Managing a production database can be a challenge for many reasons. However storage growth has been one I see often as causing issues. From full logs to filled disks, it seems that we can struggle with dynamic workloads where we have no control over who can add data to systems.
Many DBAs have some sort of alert set on data files or disks, but even with those alerts, an unexpected load or runaway query could still fill a disk. I know I've been called back into the office because some business person decided to load an unexpected amount of data. In fact, more than a few times someone thought their load didn't work for some reason and repeated loaded a large amount of data, filling a disk or log file.
Recently, I had a customer ask about tracking table sizes daily in their databases. They were looking to watch table growth. Another person dismissed this as not valuable, which was interesting to me. I've done this in the past, and I've found it valuable. No knowing the size every day, but having an idea of the growth factor. I didn't keep this data long, usually a week rolling older data off as I added more. That was enough for me to trend how quickly a table was growing.

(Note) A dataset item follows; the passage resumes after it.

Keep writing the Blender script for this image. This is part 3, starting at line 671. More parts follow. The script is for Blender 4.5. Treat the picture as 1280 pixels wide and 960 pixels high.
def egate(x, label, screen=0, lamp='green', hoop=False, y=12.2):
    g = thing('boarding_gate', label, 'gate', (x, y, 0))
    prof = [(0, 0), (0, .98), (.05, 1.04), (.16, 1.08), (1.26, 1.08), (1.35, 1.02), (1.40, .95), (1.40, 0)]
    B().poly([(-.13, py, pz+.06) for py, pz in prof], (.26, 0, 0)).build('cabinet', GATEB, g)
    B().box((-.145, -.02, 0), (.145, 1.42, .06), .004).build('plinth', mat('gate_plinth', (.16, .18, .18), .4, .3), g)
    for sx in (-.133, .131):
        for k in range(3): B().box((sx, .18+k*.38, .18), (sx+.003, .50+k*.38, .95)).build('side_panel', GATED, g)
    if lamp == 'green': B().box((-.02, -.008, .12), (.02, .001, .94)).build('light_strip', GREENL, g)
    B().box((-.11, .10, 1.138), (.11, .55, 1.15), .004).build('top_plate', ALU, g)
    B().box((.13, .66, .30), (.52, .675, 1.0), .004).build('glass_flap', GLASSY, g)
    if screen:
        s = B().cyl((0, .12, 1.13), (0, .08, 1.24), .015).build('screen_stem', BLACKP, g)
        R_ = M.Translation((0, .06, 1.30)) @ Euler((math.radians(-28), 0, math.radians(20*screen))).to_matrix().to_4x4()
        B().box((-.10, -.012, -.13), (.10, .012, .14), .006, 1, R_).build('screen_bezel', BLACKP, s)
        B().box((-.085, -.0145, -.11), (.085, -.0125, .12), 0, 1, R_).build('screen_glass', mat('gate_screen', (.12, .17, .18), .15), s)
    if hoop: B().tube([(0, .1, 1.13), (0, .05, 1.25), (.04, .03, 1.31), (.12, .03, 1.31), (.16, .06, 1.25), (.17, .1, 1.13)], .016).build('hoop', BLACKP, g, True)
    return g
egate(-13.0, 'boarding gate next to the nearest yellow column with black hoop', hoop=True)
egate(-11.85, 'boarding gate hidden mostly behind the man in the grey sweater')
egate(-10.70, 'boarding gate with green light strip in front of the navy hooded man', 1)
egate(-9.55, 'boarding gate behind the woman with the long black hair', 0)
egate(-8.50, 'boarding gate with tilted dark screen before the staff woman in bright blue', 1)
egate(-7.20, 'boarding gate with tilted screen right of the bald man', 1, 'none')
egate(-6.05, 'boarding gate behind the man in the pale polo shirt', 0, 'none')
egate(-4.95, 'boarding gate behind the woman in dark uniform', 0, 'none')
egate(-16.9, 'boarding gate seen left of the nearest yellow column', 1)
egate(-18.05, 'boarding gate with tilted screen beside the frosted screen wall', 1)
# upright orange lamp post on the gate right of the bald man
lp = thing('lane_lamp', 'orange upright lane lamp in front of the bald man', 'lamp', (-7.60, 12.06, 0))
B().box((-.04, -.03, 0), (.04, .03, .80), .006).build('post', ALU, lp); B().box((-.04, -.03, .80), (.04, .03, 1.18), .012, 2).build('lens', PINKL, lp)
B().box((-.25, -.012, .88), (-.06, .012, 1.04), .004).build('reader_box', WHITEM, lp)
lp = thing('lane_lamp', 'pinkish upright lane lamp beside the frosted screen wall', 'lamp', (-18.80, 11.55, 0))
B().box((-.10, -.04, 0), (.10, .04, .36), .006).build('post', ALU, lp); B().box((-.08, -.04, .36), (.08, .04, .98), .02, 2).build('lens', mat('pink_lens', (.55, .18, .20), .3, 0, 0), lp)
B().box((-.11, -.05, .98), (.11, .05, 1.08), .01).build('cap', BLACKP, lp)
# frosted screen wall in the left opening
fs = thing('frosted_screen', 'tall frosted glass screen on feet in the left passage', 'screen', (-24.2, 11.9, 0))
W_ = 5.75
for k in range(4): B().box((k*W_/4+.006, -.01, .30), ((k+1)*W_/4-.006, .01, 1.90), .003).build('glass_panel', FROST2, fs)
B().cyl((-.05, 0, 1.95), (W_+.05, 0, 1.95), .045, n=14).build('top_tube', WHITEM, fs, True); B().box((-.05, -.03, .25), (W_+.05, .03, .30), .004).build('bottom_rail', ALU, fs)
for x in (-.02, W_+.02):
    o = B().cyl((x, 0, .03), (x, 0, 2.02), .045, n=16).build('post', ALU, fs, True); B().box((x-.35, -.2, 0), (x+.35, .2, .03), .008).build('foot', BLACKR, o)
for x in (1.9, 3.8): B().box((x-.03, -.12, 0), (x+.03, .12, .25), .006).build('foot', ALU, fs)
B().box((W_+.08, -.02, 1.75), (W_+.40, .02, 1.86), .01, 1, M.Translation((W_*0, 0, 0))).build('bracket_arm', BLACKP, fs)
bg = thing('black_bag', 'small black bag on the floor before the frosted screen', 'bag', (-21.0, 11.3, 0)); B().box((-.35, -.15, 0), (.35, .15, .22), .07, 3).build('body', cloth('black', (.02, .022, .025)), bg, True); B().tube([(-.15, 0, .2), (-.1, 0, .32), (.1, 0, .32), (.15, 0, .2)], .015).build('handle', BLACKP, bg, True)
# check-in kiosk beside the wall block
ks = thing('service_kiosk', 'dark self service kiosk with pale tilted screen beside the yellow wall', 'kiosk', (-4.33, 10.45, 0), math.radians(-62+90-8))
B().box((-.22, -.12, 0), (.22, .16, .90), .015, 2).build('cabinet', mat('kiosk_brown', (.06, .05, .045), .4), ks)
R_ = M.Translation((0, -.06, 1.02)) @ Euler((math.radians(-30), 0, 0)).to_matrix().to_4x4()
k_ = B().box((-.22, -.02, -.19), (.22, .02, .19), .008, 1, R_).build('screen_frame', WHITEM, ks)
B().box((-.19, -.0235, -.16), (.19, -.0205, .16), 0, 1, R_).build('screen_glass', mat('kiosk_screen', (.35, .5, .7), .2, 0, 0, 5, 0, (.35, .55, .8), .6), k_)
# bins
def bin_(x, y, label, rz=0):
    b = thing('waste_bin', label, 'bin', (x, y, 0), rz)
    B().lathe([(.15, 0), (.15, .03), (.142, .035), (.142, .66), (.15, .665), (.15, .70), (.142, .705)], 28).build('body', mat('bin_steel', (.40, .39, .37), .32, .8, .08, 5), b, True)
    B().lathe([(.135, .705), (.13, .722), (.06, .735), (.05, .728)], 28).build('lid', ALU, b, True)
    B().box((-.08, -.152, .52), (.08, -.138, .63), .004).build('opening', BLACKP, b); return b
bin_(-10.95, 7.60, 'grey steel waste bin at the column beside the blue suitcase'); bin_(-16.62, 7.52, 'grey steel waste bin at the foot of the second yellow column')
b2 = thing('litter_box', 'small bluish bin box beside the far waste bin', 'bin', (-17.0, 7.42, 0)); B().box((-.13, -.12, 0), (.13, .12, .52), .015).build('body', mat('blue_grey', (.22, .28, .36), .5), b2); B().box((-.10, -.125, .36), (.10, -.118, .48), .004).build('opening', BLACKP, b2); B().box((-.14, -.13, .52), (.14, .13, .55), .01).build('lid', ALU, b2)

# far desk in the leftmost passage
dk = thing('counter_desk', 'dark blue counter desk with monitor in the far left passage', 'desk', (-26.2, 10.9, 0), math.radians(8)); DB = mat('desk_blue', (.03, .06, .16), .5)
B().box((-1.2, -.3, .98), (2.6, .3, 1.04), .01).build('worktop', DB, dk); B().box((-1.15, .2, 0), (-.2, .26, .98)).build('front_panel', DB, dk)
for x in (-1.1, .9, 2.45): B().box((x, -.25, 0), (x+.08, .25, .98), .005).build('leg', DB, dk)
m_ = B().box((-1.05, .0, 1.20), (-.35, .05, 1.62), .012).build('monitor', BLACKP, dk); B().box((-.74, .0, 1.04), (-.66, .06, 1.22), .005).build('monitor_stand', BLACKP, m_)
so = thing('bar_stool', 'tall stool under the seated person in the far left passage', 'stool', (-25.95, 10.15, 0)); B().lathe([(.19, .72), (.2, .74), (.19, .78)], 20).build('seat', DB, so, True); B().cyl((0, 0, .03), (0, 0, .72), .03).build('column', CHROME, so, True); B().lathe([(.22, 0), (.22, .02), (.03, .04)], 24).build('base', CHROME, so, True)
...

This also allowed me to set an alert if there was unusual growth for a table, and often track down a potential issue quickly. Either I'd realize our workload changed and tables were growing faster, or I could debug a sudden growth issue down to some sort of data load. Often I could catch an issue before I received an alert (or phone call).
I wonder how many of you track table sizes and if you find it beneficial. Is this something that helps you better understand your system or is the total size of the database good enough.
Or maybe you have so much storage allocated you don't worry about space. Lucky you.